Dreisbach and Hamburger have asserted that Justice Hugo Black's "wall of separation" argument rose out of anti-Catholicism and his fear of religious influence on public life. Moreover, Dreisbach said the words "separation of church and state" are a metaphor that does not correctly interpret the First Amendment's clause on religion.7
Of course, separationists claim the new scholarship is biased and flawed. J. Brent Walker, of the Baptist Joint Committee, said of Hamburger's book, "Hamburger could not be more wrong," when he tries to "debunk what he calls the 'modern myth' of the separation of church and state." Walker admitted that Jefferson and James Madison didn't use the word "separation" in the eighteenth century, but said that reading some of their later writings leads to the conclusion that "they unequivocally supported the concept."8
And therein lies the confusion. Is the "wall of separation between church and state" a law, a myth, a tradition, a concept, or a metaphor? The debate has raged for 200 years, but while religion's role in government is still undecided, the government's role in religion has always been clear. According to the First Amendment, government is to have no role in the establishment of religion or in prohibiting the free exercise of religion.
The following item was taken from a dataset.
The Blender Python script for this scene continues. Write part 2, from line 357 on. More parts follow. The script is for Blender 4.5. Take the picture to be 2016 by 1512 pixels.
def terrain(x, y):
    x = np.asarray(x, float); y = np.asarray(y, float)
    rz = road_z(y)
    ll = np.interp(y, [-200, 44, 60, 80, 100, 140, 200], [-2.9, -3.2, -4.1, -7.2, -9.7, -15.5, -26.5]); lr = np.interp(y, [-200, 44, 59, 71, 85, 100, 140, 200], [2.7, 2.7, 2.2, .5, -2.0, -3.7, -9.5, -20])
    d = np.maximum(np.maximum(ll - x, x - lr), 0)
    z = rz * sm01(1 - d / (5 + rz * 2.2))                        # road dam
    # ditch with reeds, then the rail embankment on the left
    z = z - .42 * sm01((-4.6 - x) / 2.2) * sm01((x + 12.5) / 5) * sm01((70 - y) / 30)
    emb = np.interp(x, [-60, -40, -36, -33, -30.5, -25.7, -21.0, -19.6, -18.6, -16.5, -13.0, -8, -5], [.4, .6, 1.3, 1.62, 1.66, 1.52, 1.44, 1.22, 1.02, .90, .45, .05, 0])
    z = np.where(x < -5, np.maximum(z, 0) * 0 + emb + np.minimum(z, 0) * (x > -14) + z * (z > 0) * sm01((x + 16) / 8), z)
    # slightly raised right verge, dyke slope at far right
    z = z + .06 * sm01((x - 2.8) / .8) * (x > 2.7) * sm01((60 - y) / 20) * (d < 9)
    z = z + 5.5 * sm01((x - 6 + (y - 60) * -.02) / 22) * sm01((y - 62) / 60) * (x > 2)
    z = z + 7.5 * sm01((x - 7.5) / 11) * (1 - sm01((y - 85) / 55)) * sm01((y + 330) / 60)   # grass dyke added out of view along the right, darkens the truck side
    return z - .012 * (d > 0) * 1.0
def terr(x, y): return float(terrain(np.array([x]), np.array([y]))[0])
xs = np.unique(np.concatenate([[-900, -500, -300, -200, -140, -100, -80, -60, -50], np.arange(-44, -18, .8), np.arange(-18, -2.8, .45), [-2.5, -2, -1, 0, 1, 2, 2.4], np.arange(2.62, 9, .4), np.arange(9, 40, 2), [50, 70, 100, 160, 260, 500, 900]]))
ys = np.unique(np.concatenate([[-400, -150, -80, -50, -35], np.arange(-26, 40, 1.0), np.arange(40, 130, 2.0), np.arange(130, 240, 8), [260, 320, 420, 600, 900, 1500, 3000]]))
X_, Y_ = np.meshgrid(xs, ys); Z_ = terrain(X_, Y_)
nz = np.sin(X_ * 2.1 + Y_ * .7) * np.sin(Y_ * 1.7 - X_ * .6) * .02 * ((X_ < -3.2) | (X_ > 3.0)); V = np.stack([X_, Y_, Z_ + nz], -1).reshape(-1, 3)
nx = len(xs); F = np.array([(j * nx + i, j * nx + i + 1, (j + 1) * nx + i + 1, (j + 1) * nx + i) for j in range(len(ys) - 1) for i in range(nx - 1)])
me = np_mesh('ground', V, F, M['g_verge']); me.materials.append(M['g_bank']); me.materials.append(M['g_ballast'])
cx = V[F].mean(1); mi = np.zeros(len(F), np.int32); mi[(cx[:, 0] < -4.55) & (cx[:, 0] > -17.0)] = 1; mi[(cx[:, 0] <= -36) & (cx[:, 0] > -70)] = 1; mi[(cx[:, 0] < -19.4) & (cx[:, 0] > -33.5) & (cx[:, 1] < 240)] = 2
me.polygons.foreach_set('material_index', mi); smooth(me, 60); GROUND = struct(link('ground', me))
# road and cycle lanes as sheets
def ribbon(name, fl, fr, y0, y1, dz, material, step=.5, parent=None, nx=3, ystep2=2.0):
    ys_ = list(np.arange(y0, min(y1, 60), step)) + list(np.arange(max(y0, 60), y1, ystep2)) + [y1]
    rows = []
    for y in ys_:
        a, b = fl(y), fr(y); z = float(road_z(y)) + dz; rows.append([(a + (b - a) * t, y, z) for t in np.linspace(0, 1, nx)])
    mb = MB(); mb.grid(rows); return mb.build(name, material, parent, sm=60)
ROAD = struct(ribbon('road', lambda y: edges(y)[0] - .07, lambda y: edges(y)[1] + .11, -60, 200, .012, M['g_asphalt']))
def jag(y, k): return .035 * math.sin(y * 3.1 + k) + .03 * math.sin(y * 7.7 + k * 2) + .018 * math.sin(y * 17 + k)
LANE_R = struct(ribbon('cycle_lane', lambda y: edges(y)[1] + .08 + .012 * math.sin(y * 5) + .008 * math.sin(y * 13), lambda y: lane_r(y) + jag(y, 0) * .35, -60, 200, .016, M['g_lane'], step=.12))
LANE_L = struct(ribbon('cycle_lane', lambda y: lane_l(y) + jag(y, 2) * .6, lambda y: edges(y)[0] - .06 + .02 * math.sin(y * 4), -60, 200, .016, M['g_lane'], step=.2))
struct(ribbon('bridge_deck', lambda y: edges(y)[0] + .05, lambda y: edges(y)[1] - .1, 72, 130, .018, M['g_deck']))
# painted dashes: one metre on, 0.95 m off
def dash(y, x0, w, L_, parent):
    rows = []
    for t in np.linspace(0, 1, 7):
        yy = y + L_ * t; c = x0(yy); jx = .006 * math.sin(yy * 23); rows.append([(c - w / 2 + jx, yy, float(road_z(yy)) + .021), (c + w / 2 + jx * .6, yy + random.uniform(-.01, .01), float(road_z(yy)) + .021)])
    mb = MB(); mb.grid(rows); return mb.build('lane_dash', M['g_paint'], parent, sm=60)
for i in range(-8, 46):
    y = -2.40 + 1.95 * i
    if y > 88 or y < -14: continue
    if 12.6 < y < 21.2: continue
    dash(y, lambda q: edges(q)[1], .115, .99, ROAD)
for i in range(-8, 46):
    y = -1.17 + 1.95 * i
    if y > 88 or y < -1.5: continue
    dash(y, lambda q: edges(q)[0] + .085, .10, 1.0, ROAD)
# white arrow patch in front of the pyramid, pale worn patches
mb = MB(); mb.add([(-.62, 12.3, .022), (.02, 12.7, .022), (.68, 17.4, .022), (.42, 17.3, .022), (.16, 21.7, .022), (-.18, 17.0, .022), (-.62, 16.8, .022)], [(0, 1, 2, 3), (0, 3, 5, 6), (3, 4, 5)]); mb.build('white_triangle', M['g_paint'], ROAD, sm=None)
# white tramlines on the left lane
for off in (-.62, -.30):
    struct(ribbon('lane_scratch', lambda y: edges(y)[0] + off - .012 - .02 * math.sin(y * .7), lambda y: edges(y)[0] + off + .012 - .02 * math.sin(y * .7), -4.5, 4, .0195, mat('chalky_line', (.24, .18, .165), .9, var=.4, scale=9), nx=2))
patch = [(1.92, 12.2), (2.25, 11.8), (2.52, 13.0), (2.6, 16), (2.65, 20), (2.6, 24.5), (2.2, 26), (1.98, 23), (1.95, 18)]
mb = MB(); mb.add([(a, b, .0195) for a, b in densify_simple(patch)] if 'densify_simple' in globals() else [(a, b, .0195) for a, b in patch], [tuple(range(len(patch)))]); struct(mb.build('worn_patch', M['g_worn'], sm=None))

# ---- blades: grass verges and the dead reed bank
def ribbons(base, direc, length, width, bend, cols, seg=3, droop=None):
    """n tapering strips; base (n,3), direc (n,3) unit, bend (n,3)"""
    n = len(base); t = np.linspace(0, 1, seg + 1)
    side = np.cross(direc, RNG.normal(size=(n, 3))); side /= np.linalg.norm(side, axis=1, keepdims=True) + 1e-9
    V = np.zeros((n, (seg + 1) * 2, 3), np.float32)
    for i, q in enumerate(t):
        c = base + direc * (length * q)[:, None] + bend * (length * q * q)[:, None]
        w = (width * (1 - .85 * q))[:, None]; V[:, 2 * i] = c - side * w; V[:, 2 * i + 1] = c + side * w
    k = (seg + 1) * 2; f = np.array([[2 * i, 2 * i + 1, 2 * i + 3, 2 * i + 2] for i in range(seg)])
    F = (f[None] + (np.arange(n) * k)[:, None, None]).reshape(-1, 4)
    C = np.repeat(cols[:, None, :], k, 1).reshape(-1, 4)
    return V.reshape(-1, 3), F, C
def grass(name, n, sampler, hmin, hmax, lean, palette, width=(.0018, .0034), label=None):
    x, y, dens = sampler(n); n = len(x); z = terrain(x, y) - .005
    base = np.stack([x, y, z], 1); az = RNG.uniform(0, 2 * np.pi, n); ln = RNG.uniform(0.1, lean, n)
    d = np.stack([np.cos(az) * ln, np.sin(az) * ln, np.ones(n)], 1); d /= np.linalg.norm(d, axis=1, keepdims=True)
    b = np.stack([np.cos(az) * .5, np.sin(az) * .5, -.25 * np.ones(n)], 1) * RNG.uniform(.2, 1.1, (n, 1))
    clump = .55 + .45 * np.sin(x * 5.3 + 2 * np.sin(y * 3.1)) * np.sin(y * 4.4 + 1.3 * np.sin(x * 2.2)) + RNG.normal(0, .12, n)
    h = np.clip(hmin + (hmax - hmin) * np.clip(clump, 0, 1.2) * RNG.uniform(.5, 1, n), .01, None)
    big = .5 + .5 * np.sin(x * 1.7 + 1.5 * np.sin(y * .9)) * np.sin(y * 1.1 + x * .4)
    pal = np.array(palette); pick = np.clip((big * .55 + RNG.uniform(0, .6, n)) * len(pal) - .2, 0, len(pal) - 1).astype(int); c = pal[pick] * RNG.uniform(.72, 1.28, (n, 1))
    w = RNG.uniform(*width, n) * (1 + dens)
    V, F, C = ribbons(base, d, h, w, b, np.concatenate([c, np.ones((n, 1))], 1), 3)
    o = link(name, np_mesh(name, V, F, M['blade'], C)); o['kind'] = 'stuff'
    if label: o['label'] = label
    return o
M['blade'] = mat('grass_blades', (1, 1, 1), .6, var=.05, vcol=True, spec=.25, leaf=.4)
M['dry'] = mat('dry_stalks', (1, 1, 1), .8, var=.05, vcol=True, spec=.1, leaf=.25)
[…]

Religious groups have to think long and hard about government endorsement of religion. If the 2003 brand of U.S. government endorses, say, the Christian religion, what is to stop the next brand of U.S. government from endorsing a different religion? As the Supreme Court said in the Pledge of Allegiance decision: "A profession that we are a 'nation under God' is identical, for establishment clause purposes, to a profession that we are a nation 'under Vishnu,' a nation 'under Zeus,' or a nation under 'no god,' because none of these professions can be neutral with respect to religion."9
While confusion, terrorism, and new scholarship may be the reasons the country is shifting away from the "wall of separation" view held for more than 50 years, the end results of a shift in understanding may be unexpected and unwanted. Our elected representatives or appointed judges might, a few years down the road, have quite a strange range of religious views. And those views, along with the parties in power, would also change.
1 Associated Press wire story, Oct. 24, 2002.
2 Associated Press wire story, Nov. 19, 2002.
3 Bill Haynes, "A Biblical Perspective on Religion and Politics," acljorg/news, posted 2002.
4 John Whitehead, "The Great Pledge Debate," November/December, 2002, at libertymagazine.org.
5 C. Welton Gaddy, "Under God Freedom," November/December, 2002, at libertymagazine.org.